The Avs smelled blood early in the game and attacked. They smelled blood late in the game and they attacked. If Cooper was hoping Vasilevsky would use a low-event third period to build back some confidence heading into Game 3, it backfired when Makar scored two goals to make it 7-0 and he scored in two different locations. Just one more thing for the Lightning to worry about.

To tie this all together, this was about Colorado’s killer instinct, a thing some teams just never quite develop. This was about Colorado’s emotional maturity, a thing developed only by the heartbreak of multiple “what if?” seasons in which they let golden opportunities for deep postseason runs slip through their fingers.

Everyone knows the sands of time wait for no man, no team. Colorado had finally gotten to this moment. That it was against this team, the Cup champs? Just one more thing to get amped for. There has been healthy respect for the Lightning, but clearly this Avalanche team isn’t afraid of Tampa Bay in the slightest.

Watching Colorado’s swagger in the third period of a blowout was telling. They could have been trying to be the Globetrotters. They scored twice simply because they could.

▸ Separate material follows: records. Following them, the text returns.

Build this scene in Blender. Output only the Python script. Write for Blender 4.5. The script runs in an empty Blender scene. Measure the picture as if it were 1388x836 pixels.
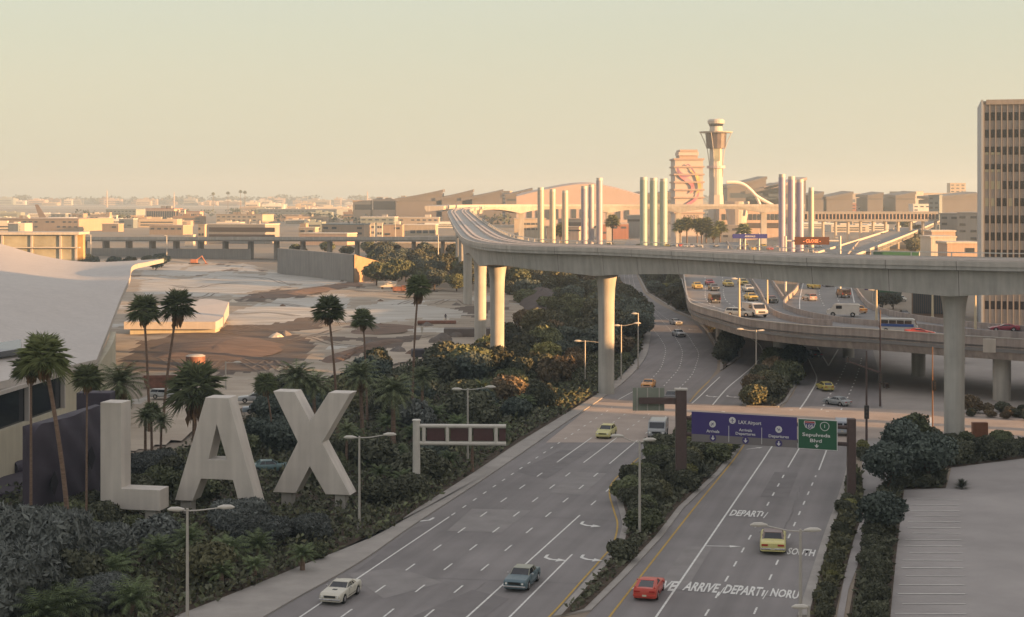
import bpy, math, random
import numpy as np
from mathutils import Vector, Matrix
from mathutils.geometry import interpolate_bezier
R = math.radians
SC = bpy.context.scene
COL = SC.collection
H = 30.0; F = 2140.0; CX = 694.0; HY = 266.0      # eye height, focal length in photo pixels, principal column, horizon row
rnd = random.Random(7)

def W(x, y, z=0.0):
    "point of the horizontal plane at height z seen at photo position x, y"
    d = (H - z) * F / (y - HY)
    return Vector(((x - CX) / F * d, d, z))
def XD(x, d): return (x - CX) / F * d
def ZD(y, d): return H - (y - HY) * d / F
def gy(y): return H * F / (y - HY)

# ------------------------------------------------------------------ materials
MATS = {}
def mat(name, col, rough=0.8, metal=0.0, var=0.0, scale=1.0, bump=0.0, bscale=None, col2=None, stretch=None, detail=5, spec=0.4, emit=None, island=0.0, grime=0.0):
    if name in MATS: return MATS[name]
    m = bpy.data.materials.new(name); m.use_nodes = True
    nt = m.node_tree; N = nt.nodes; L = nt.links
    b = N['Principled BSDF']
    b.inputs['Roughness'].default_value = rough
    b.inputs['Metallic'].default_value = metal
    b.inputs['Specular IOR Level'].default_value = spec
    c4 = (*col, 1)
    b.inputs['Base Color'].default_value = c4
    if emit:
        b.inputs['Emission Color'].default_value = (*emit[:3], 1); b.inputs['Emission Strength'].default_value = emit[3]
    tc = N.new('ShaderNodeTexCoord'); mp = N.new('ShaderNodeMapping')
    L.new(tc.outputs['Object'], mp.inputs['Vector'])
    if stretch: mp.inputs['Scale'].default_value = stretch
    out = None
    if var > 0 or col2:
        nz = N.new('ShaderNodeTexNoise'); nz.inputs['Scale'].default_value = scale; nz.inputs['Detail'].default_value = detail
        nz.inputs['Roughness'].default_value = 0.6
        L.new(mp.outputs[0], nz.inputs['Vector'])
        rp = N.new('ShaderNodeValToRGB'); L.new(nz.outputs['Fac'], rp.inputs[0])
        rp.color_ramp.elements[0].position = 0.32; rp.color_ramp.elements[1].position = 0.68
        if col2:
            rp.color_ramp.elements[0].color = (*col2, 1); rp.color_ramp.elements[1].color = c4
        else:
            rp.color_ramp.elements[0].color = (*[c * (1 - var) for c in col], 1)
            rp.color_ramp.elements[1].color = (*[min(1, c * (1 + var)) for c in col], 1)
        out = rp.outputs[0]
    if island > 0:
        g = N.new('ShaderNodeNewGeometry'); rp2 = N.new('ShaderNodeMapRange')
        rp2.inputs['To Min'].default_value = 1 - island; rp2.inputs['To Max'].default_value = 1 + island
        L.new(g.outputs['Random Per Island'], rp2.inputs[0])
        oi = N.new('ShaderNodeObjectInfo'); rp3 = N.new('ShaderNodeMapRange')
        rp3.inputs['To Min'].default_value = .75; rp3.inputs['To Max'].default_value = 1.3
        L.new(oi.outputs['Random'], rp3.inputs[0])
        mm = N.new('ShaderNodeMath'); mm.operation = 'MULTIPLY'; L.new(rp2.outputs[0], mm.inputs[0]); L.new(rp3.outputs[0], mm.inputs[1])
        vm = N.new('ShaderNodeVectorMath'); vm.operation = 'SCALE'
        if out: L.new(out, vm.inputs[0])
        else: vm.inputs[0].default_value = col
        L.new(mm.outputs[0], vm.inputs['Scale']); out = vm.outputs[0]
    if grime > 0:      # vertical weather streaks
        mp2 = N.new('ShaderNodeMapping'); mp2.inputs['Scale'].default_value = (1.1, 1.1, 0.07); L.new(tc.outputs['Object'], mp2.inputs['Vector'])
        n3 = N.new('ShaderNodeTexNoise'); n3.inputs['Scale'].default_value = 1.3; n3.inputs['Detail'].default_value = 6; L.new(mp2.outputs[0], n3.inputs['Vector'])
        mr = N.new('ShaderNodeMapRange'); mr.inputs['From Min'].default_value = .35; mr.inputs['From Max'].default_value = .7
        mr.inputs['To Min'].default_value = 1 - grime; mr.inputs['To Max'].default_value = 1.04; L.new(n3.outputs['Fac'], mr.inputs[0])
        vm = N.new('ShaderNodeVectorMath'); vm.operation = 'SCALE'
        if out: L.new(out, vm.inputs[0])
        else: vm.inputs[0].default_value = col
        L.new(mr.outputs[0], vm.inputs['Scale']); out = vm.outputs[0]
    if out: L.new(out, b.inputs['Base Color'])
    if bump > 0:
        n2 = N.new('ShaderNodeTexNoise'); n2.inputs['Scale'].default_value = bscale or scale * 4; n2.inputs['Detail'].default_value = 4
        L.new(mp.outputs[0], n2.inputs['Vector'])
        bp = N.new('ShaderNodeBump'); bp.inputs['Strength'].default_value = bump; bp.inputs['Distance'].default_value = 0.05
        L.new(n2.outputs['Fac'], bp.inputs['Height']); L.new(bp.outputs[0], b.inputs['Normal'])
    MATS[name] = m
    return m

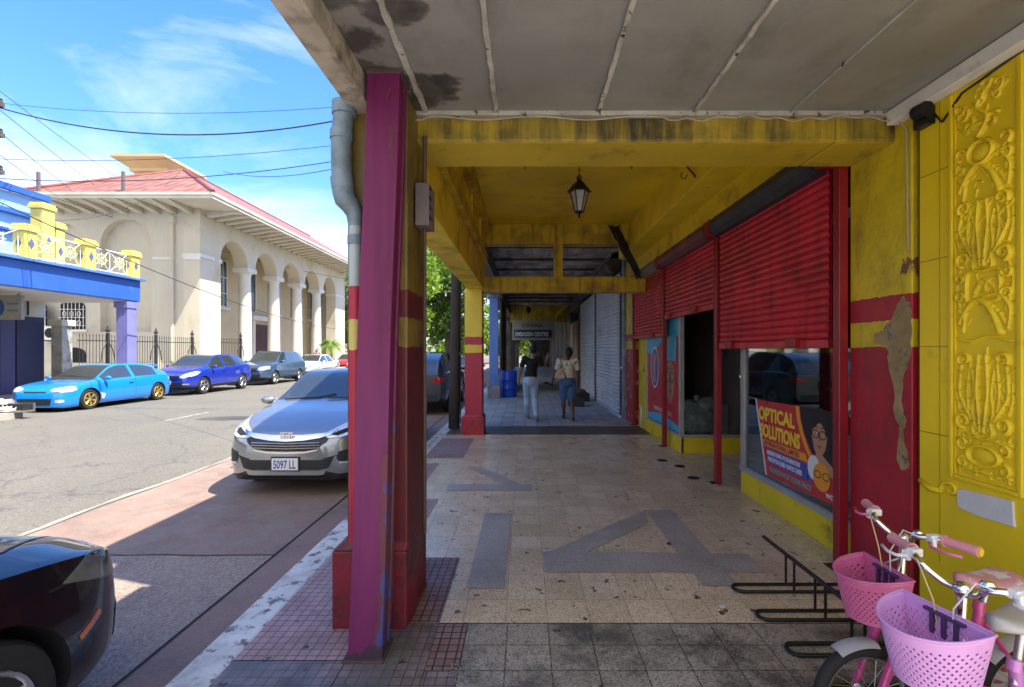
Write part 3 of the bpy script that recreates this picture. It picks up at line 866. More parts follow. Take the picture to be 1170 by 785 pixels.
# ------------------------------------------------------------------ optical shop (yellow and red arcade bay)
BNEAR = [(0, (.36, .012, .025)), (1.62, (.62, .47, .015)), (1.79, (.38, .015, .03)), (1.95, (.62, .47, .015))]
M['band'] = banded('yellow_red_band_paint', BNEAR, .42, damt=(.48, .80), bmp=.7, bscale=7, peelcol=(.20, .09, .03), pamt=(.63, .65))
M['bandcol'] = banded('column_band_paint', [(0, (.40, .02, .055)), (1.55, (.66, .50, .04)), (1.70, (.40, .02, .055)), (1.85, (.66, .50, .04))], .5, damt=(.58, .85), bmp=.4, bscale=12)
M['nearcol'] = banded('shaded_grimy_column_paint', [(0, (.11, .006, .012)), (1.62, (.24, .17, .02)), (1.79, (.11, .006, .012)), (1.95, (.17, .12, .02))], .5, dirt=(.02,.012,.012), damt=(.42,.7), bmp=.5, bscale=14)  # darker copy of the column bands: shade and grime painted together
opt = thing('optical_shop_building', 'yellow and red optical shop with roller shutters and its pavement arcade', 'building')
# street columns with plinths
def column(x0, x1, y0, y1, z1, px, plz, cm=None, pm_=None, pr=.6):
    c = MB().box(x0, x1, y0, y1, 0, z1).build('column', cm or M['bandcol'], opt, bevel=.012)
    q = MB(); q.box(x0-px, x1+px*pr, y0-px*.5, y1+px, 0, plz-.05)
    q.hexa([(x0-px, y0-px*.5, plz-.05), (x1+px*pr, y0-px*.5, plz-.05), (x1+px*pr, y1+px, plz-.05), (x0-px, y1+px, plz-.05),
            (x0-.003, y0-.003, plz), (x1+.003, y0-.003, plz), (x1+.003, y1+.003, plz), (x0-.003, y1+.003, plz)])
    q.build('plinth', pm_ or M['red_base'], c, bevel=.012)
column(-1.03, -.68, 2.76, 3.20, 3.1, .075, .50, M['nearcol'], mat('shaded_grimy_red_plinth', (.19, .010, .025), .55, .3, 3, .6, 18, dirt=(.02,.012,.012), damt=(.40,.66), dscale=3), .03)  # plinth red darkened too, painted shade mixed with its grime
column(-1.14, -.81, 9.0, 9.34, 2.76, .06, .38)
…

They never let Tampa Bay feel good about themselves, which led to the other side of this coin.

Watching Tampa Bay’s stunning emotional meltdown as the game wore on was just as telling as Colorado’s approach when the game stopped being competitive on the scoreboard.

The Lightning won back-to-back Cups on the back of a relentless pursuit for greatness. If the other team couldn’t push them hard enough, Tampa Bay pushed themselves. They conquered the mental side of the game as much as anything else. Even when they were being outshot, outchanced, outplayed, they were often not outscored and right in the thick of the action. They were built for resiliency.

They’ve always been a group with a certain sense about them. They aren’t afraid to mix things up when they get chippy. They don’t give anything free, they back down from nobody, and they worry about no tomorrow. It is only winning the day, the hour, the minute, the moment. That’s the objective.

Their resolve is what has helped them carve through low-scoring, back alley brawl-style closeout games. They muck, they grind, they make no mistakes. They force you into their trap and punish you for trespassing.

In Game 2, we saw Corey Perry doing typical Corey Perry things, but it was everyone else engaging in the nonsense that was so striking. We saw similar outbursts of rage and frustration from St. Louis and Edmonton leaders. Those guys, especially the Oilers, are pretenders, however.

Tampa Bay is the real deal and watching them go to pieces in Ball Arena was striking. We just hadn’t seen this group get punched in the mouth quite like the Avs were doing to them and they reacted like a teenager lashing out for not getting that Pepsi brought to them in a timely fashion.

It was raw. It was revealing.

On the other side, the Avalanche packed up a 7-0 win, put it in the rearview mirror and promised itself to get back to work. Game 3 is the next objective.

How much will what happened last night dictate what happens next? The answer to that question will go a long way to determining which of these groups is the next to lift Lord Stanley’s Cup.